Aesthetically Balanced Choreography?
March 12, 2012
Jorge Milanes

HAVANA TIMES, March 12 — Demonstrations of racism of any kind are
sometimes so subtle that it's hard to imagine it ever re-emerging as a
serious social problem. It's equally difficult to imagine situations
where its examples are manifested.

This is one of them.

Samuel, the son of one of my co-workers, is enrolled at a children's
daycare center.

Like every morning en route to his second home, he and his mom talked in
a lively manner about the usual topics. Between them there exists no
prejudice. He politely asked her to go look for his little friend Patricia.

A couple of days earlier, his teacher had selected a few children to
form a dance group that would perform in the end of the year activity.

Samuel was selected, and he thought that Patricia would also be selected
and would be his dance partner, but that didn't happen. The little boy
didn't understand what was happening.

Every afternoon, my co-worker Nora went to the daycare center to pick up
her son and his little girlfriend. Between them, they recounted what
happened during the day, since children often say interesting things in
conversation – if you listen to them.

Very eloquently, Samuel told his mother that he was thrilled because the
teacher had selected him along with a few others to dance at the end of
year activity.

"What about Patricia?" she asked curiously.
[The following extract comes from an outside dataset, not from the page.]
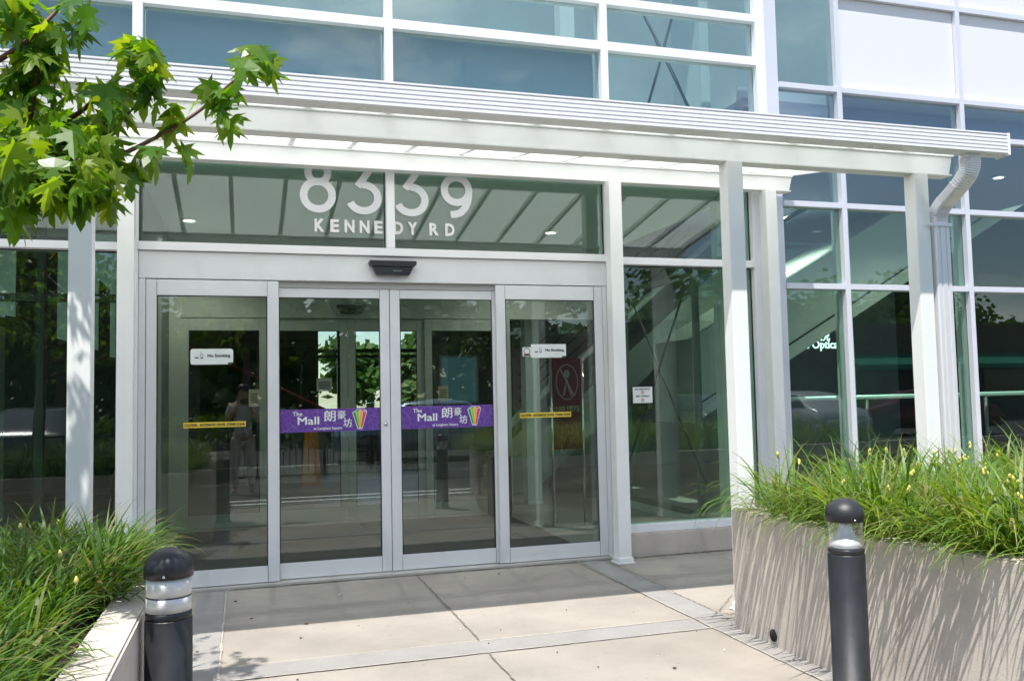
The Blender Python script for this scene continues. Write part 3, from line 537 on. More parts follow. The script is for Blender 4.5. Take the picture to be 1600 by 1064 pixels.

"No, the teacher said she couldn't," he replied.

While the boy was speaking, Nora recalled that in Patricia's family
there are Chinese, blacks, whites, indigenous people and so on, which
Nora interpreted as being the basis for the subtle racism that laid
behind the little girl's not being selected.

She waited until the next day when, uncomfortably, she asked the teacher
why Patricia hadn't been chosen for the dance group.

"She doesn't give the group the correct…aesthetically balanced
choreography," the teacher answered.

"What are you saying?" Samuel's mother snapped. "Where's the principal?
You're the one who needs your head balanced. Not the choreography!"